Problem statement: Up to and including the line that contains "rng = np.random.default_rng(7)", repeat each line of the data exactly, starting from the first.

Provided material:
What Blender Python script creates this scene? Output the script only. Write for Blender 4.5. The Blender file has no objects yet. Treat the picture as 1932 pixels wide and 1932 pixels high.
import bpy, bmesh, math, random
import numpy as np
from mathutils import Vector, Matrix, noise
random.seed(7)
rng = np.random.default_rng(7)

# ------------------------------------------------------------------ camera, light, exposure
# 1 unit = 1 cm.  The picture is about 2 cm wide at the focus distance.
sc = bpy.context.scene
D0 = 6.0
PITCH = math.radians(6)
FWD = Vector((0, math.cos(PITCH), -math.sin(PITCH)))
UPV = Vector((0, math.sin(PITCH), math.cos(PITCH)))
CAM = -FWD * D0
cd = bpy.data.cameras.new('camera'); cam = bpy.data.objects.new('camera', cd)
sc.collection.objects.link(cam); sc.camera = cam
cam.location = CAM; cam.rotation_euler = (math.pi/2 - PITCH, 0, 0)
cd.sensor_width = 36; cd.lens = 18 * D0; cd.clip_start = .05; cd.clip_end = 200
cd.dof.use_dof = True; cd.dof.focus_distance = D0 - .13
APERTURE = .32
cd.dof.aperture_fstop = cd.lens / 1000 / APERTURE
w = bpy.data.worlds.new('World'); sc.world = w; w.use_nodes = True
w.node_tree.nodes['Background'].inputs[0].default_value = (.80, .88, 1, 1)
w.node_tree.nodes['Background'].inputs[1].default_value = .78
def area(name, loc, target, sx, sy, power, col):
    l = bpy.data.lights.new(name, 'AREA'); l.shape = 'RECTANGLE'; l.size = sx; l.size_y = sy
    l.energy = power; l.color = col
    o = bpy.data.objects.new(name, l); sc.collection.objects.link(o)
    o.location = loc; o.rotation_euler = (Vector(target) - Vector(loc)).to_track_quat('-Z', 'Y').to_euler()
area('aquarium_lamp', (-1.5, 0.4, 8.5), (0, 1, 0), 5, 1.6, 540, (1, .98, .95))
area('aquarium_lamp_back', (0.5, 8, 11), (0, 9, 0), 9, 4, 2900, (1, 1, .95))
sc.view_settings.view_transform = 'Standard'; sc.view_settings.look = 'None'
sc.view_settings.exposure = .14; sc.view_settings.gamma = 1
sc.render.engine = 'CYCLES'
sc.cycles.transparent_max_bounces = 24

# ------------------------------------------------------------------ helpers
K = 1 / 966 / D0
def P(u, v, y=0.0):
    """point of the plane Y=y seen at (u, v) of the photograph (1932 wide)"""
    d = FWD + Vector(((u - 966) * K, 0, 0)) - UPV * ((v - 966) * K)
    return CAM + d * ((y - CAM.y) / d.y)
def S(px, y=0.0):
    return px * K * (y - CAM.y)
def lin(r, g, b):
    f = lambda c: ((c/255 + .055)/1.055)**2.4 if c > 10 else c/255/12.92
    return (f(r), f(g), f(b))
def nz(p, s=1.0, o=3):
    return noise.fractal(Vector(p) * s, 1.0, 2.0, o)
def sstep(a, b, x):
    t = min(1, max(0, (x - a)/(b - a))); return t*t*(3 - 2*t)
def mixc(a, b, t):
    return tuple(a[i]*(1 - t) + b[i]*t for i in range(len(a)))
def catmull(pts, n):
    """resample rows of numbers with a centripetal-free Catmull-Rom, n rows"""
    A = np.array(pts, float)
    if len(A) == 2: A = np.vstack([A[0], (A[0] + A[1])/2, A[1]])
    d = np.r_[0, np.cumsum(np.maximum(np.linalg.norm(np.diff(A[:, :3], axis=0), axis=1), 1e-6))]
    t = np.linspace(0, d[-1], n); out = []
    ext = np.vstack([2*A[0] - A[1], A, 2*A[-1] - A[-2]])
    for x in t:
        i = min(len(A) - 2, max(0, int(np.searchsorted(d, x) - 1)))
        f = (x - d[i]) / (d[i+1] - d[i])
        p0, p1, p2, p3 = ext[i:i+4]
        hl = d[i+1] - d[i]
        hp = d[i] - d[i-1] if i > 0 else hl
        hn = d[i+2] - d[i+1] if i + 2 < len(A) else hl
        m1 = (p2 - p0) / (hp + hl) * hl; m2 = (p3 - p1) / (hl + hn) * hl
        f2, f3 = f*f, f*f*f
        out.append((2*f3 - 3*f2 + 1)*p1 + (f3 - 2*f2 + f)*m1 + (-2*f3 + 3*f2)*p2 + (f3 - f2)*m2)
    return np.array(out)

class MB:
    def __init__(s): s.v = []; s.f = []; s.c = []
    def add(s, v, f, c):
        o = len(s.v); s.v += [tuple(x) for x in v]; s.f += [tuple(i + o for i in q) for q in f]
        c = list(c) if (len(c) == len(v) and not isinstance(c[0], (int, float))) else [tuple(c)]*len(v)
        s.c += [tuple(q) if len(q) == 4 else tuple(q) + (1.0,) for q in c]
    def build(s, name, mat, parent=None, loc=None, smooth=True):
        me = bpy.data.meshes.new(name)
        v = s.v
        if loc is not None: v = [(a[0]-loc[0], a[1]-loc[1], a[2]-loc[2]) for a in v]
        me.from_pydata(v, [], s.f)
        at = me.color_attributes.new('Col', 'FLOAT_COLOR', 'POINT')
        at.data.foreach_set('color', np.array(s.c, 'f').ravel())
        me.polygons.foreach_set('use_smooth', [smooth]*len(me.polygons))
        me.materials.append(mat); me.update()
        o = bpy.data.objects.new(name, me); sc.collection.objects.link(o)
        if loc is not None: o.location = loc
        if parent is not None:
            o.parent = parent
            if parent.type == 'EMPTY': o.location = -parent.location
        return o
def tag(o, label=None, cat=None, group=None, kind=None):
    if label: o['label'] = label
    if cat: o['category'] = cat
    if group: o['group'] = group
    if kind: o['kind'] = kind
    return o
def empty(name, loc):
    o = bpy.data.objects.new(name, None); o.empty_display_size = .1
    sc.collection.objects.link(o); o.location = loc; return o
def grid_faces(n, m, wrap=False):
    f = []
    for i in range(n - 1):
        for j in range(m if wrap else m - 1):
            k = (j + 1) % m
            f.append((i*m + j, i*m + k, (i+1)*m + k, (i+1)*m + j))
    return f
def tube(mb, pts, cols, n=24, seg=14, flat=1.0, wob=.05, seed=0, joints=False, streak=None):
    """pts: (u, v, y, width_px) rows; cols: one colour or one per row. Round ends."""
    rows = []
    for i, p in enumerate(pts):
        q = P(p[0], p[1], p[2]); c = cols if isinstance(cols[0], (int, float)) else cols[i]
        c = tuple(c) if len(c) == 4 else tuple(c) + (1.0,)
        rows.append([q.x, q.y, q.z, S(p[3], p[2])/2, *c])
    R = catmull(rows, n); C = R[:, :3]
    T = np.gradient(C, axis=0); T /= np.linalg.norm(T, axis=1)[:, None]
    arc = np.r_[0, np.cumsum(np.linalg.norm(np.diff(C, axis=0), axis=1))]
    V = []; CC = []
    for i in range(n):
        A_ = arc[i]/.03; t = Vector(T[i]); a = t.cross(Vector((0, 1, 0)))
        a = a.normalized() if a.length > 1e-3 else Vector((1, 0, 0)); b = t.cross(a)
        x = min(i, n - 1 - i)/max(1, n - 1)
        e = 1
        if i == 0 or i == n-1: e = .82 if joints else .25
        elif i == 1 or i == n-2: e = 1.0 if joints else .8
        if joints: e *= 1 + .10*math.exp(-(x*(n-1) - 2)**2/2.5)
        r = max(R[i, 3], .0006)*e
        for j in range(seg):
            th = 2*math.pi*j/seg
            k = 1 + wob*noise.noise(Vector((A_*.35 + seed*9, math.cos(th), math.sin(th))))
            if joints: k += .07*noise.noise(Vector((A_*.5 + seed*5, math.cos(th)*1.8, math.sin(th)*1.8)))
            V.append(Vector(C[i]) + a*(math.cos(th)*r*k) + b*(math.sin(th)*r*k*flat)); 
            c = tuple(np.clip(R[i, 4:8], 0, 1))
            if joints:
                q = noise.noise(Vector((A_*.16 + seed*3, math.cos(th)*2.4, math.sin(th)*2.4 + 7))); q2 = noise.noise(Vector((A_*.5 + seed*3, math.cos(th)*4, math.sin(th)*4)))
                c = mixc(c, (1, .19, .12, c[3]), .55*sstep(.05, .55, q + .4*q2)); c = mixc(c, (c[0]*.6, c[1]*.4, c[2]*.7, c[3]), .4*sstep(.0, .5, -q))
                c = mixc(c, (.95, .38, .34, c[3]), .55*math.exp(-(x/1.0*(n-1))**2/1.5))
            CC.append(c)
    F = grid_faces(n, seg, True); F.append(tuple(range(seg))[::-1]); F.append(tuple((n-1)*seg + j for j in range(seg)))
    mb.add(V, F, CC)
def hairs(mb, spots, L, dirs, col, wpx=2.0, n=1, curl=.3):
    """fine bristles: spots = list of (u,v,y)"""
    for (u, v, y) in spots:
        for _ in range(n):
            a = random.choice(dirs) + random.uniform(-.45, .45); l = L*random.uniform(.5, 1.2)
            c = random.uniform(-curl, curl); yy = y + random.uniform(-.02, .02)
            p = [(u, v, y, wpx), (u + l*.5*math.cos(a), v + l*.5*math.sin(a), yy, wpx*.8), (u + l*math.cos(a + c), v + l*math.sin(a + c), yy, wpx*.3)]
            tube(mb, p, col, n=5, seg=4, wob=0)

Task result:
What Blender Python script creates this scene? Output the script only. Write for Blender 4.5. The Blender file has no objects yet. Treat the picture as 1932 pixels wide and 1932 pixels high.
import bpy, bmesh, math, random
import numpy as np
from mathutils import Vector, Matrix, noise
random.seed(7)
rng = np.random.default_rng(7)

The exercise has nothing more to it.